WHAT THIS TASK INVOLVES
Using the listing below, set down each line from the line containing "The Blender Python" through the line containing "n=5).build('fence_post', fm, wf)", both ends included, exactly and with nothing added.

PROVIDED DATA
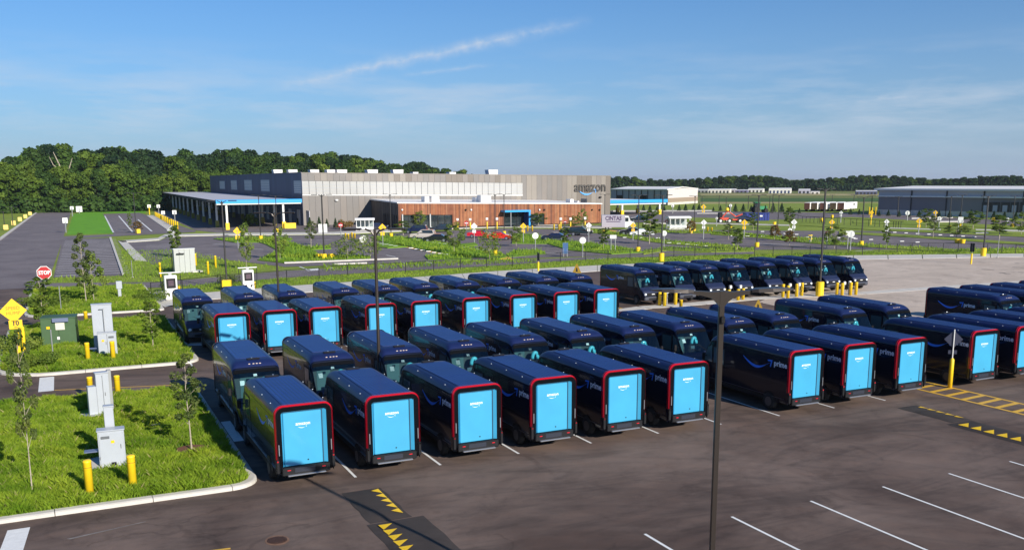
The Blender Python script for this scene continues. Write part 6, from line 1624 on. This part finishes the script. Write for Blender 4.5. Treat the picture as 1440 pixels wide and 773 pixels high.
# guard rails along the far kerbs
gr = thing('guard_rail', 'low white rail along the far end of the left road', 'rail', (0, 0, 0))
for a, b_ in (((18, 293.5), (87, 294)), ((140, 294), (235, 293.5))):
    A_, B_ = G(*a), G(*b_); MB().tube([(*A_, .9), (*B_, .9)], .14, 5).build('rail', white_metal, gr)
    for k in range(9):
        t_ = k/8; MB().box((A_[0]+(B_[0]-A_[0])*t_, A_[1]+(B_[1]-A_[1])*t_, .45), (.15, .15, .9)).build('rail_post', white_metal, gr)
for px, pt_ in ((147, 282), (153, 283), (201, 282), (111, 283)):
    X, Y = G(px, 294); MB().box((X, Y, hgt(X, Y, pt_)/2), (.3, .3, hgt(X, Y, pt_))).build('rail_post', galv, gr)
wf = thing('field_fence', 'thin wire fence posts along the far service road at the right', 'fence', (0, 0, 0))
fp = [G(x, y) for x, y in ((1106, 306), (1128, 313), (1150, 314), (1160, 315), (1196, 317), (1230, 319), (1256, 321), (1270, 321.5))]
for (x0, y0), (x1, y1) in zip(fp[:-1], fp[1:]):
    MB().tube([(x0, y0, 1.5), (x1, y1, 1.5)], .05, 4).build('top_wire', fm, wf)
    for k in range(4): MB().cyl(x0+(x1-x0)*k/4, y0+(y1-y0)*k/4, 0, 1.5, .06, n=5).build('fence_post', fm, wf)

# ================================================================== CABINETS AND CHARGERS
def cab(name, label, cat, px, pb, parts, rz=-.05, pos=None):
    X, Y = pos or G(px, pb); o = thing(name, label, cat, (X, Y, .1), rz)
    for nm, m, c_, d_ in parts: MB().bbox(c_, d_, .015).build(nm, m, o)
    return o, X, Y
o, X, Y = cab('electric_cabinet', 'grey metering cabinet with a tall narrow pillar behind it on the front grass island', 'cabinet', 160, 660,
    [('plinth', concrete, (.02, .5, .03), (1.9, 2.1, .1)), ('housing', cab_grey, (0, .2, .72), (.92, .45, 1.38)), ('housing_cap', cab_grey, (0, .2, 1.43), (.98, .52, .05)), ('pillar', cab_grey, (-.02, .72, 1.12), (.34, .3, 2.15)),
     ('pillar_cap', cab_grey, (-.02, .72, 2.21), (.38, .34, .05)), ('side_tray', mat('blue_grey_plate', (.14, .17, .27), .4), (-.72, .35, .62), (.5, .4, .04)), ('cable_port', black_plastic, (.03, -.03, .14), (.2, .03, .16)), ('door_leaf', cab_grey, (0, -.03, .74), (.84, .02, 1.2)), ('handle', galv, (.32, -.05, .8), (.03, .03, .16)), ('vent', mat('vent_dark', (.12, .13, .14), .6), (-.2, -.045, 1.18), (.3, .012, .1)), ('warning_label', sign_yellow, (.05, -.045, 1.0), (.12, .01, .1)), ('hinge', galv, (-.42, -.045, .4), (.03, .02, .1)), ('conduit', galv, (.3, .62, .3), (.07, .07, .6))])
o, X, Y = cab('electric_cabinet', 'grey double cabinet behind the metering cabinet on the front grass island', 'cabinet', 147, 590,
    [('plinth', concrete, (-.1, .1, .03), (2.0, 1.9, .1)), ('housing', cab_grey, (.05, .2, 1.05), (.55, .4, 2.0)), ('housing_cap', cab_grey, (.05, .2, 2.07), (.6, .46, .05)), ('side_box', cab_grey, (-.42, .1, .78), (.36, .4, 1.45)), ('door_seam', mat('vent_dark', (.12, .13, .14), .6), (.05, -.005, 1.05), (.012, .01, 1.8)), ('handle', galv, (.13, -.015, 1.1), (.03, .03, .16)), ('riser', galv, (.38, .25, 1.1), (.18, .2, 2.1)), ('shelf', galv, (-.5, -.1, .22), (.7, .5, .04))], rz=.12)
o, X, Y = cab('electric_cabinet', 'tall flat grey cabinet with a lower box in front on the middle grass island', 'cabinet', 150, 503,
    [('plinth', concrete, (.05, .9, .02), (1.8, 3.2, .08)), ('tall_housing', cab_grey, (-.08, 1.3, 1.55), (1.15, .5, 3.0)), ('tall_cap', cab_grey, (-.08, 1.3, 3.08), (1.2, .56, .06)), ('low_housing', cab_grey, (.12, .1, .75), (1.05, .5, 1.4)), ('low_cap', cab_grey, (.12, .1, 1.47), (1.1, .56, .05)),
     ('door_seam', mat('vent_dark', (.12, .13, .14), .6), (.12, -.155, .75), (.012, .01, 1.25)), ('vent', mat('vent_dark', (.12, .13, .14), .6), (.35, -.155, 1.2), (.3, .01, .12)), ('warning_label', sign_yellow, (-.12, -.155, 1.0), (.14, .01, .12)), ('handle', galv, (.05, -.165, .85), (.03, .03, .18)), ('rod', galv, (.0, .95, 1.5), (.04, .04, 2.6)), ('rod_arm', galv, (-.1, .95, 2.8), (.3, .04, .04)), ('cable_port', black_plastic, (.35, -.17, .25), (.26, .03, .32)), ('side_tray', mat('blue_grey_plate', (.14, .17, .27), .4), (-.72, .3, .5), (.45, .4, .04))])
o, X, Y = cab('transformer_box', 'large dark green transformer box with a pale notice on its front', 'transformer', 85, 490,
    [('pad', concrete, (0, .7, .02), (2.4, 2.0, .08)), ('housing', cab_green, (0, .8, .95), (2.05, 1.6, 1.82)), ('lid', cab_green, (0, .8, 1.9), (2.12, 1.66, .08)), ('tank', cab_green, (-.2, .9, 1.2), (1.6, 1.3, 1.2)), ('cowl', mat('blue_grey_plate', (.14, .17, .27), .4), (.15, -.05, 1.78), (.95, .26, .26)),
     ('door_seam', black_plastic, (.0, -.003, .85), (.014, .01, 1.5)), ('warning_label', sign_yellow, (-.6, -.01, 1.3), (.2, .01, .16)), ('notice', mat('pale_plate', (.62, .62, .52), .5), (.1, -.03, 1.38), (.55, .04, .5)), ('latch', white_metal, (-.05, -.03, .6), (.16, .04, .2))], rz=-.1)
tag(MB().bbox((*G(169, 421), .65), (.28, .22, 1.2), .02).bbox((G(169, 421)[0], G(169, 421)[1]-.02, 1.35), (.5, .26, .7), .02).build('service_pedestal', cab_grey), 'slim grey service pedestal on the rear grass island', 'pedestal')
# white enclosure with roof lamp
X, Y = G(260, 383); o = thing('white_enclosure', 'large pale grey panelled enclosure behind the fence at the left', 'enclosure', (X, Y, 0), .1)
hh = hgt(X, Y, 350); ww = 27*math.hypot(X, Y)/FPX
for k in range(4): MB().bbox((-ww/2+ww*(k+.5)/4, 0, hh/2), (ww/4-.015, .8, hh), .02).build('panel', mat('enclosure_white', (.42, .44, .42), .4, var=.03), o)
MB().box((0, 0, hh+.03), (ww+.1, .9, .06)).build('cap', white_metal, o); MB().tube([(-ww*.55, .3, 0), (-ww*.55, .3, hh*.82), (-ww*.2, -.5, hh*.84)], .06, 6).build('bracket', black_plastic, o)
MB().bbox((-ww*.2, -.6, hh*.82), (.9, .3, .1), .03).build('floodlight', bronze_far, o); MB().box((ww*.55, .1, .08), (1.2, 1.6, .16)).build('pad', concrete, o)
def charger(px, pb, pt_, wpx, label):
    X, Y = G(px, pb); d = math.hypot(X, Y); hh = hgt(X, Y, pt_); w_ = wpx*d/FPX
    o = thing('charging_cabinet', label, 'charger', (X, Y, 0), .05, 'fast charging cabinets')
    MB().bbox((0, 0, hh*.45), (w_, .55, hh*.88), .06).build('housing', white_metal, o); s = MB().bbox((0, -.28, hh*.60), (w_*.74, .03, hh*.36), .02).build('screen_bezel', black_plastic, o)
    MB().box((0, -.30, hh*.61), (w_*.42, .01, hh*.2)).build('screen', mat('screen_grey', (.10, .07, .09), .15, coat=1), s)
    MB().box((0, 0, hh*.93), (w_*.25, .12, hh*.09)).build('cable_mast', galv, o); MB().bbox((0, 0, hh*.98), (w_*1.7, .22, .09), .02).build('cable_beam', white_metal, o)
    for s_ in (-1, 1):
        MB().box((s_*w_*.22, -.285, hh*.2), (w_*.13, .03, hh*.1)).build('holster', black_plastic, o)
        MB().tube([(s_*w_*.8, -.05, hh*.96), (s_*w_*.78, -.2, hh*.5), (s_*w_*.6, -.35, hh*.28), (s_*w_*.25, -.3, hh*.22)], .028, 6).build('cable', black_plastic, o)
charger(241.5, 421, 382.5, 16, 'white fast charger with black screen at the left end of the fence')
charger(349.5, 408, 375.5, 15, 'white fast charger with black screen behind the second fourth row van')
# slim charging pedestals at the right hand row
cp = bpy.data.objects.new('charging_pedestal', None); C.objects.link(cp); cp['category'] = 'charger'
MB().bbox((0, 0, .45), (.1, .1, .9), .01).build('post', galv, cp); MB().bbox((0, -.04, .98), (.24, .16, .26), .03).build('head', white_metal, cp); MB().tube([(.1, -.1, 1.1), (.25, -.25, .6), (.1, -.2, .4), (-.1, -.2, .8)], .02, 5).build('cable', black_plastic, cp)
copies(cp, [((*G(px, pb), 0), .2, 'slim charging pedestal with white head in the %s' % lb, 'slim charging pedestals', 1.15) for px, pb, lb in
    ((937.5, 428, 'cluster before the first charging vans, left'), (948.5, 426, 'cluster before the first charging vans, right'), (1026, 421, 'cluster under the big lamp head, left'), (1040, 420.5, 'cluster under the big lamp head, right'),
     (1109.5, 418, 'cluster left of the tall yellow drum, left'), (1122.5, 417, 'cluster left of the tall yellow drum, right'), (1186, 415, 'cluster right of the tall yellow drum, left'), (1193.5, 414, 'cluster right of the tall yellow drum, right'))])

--

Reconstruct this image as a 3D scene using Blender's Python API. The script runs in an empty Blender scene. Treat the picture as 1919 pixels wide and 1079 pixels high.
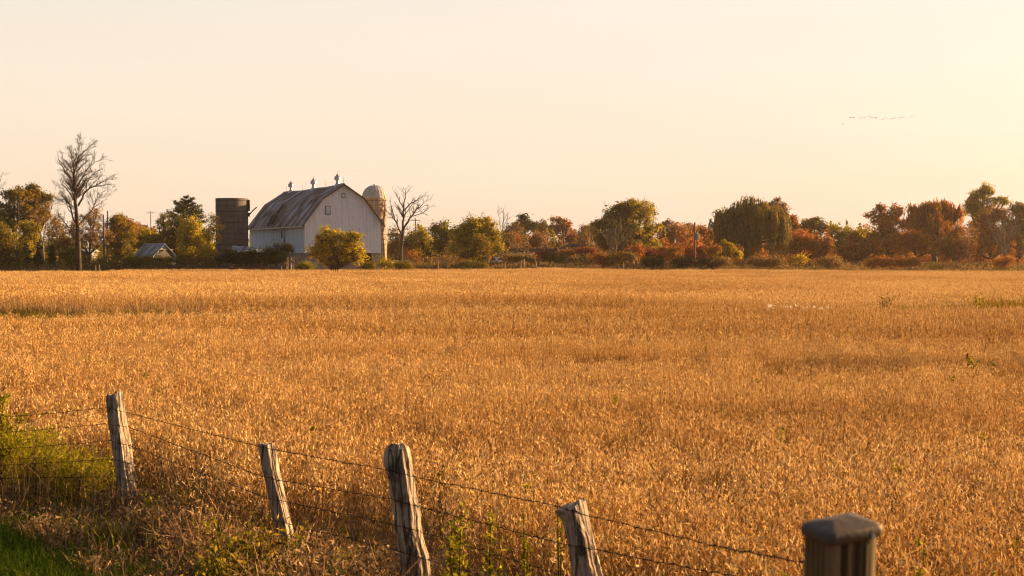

ANSWER TO THIS PROBLEM
The Blender Python script for this scene continues. Write part 6, from line 1624 on. This part finishes the script. Write for Blender 4.5. Treat the picture as 1440 pixels wide and 773 pixels high.
# guard rails along the far kerbs
gr = thing('guard_rail', 'low white rail along the far end of the left road', 'rail', (0, 0, 0))
for a, b_ in (((18, 293.5), (87, 294)), ((140, 294), (235, 293.5))):
    A_, B_ = G(*a), G(*b_); MB().tube([(*A_, .9), (*B_, .9)], .14, 5).build('rail', white_metal, gr)
    for k in range(9):
        t_ = k/8; MB().box((A_[0]+(B_[0]-A_[0])*t_, A_[1]+(B_[1]-A_[1])*t_, .45), (.15, .15, .9)).build('rail_post', white_metal, gr)
for px, pt_ in ((147, 282), (153, 283), (201, 282), (111, 283)):
    X, Y = G(px, 294); MB().box((X, Y, hgt(X, Y, pt_)/2), (.3, .3, hgt(X, Y, pt_))).build('rail_post', galv, gr)
wf = thing('field_fence', 'thin wire fence posts along the far service road at the right', 'fence', (0, 0, 0))
fp = [G(x, y) for x, y in ((1106, 306), (1128, 313), (1150, 314), (1160, 315), (1196, 317), (1230, 319), (1256, 321), (1270, 321.5))]
for (x0, y0), (x1, y1) in zip(fp[:-1], fp[1:]):
    MB().tube([(x0, y0, 1.5), (x1, y1, 1.5)], .05, 4).build('top_wire', fm, wf)
    for k in range(4): MB().cyl(x0+(x1-x0)*k/4, y0+(y1-y0)*k/4, 0, 1.5, .06, n=5).build('fence_post', fm, wf)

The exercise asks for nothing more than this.